Question

a circle has the equation x² + y² + 3x + 6y + 9 = 0. (a) find the center (h,k) and radius r of the circle. (b) graph the circle. (c) find the intercepts, if any, of the graph.

Explanation:

Step1: Rewrite the equation in standard form

Complete the square for x and y terms.
For the x - terms:
\[x^{2}+3x=(x + \frac{3}{2})^{2}-\frac{9}{4}\]
For the y - terms:
\[y^{2}+6y=(y + 3)^{2}-9\]
The original equation \(x^{2}+y^{2}+3x + 6y+9 = 0\) becomes \((x+\frac{3}{2})^{2}-\frac{9}{4}+(y + 3)^{2}-9+9=0\), which simplifies to \((x+\frac{3}{2})^{2}+(y + 3)^{2}=\frac{9}{4}\).

Step2: Identify the center and radius

The standard form of a circle equation is \((x - h)^{2}+(y - k)^{2}=r^{2}\), where \((h,k)\) is the center and \(r\) is the radius.
Comparing \((x+\frac{3}{2})^{2}+(y + 3)^{2}=\frac{9}{4}\) with the standard form, we have \(h=-\frac{3}{2}\), \(k=-3\) and \(r=\frac{3}{2}\).

Step3: Find the x - intercepts

Set \(y = 0\) in the original equation \(x^{2}+y^{2}+3x + 6y+9 = 0\), we get \(x^{2}+3x+9=0\).
The discriminant \(\Delta=b^{2}-4ac\) for the quadratic equation \(ax^{2}+bx + c=0\) (here \(a = 1\), \(b = 3\), \(c = 9\)) is \(\Delta=3^{2}-4\times1\times9=9 - 36=-27<0\), so there are no real x - intercepts.

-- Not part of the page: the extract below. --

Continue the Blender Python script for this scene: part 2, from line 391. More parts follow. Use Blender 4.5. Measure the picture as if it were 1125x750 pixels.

Step4: Find the y - intercepts

Set \(x = 0\) in the original equation \(x^{2}+y^{2}+3x + 6y+9 = 0\), we get \(y^{2}+6y+9=0\).
Factor the quadratic equation: \((y + 3)^{2}=0\), so \(y=-3\).

Answer:

(a) Center \((h,k)=(-\frac{3}{2},-3)\), radius \(r=\frac{3}{2}\)
(b) To graph the circle, plot the center \((-\frac{3}{2},-3)\) and then draw a circle with radius \(\frac{3}{2}\) around it.
(c) The y - intercept is \(y=-3\), and there are no x - intercepts.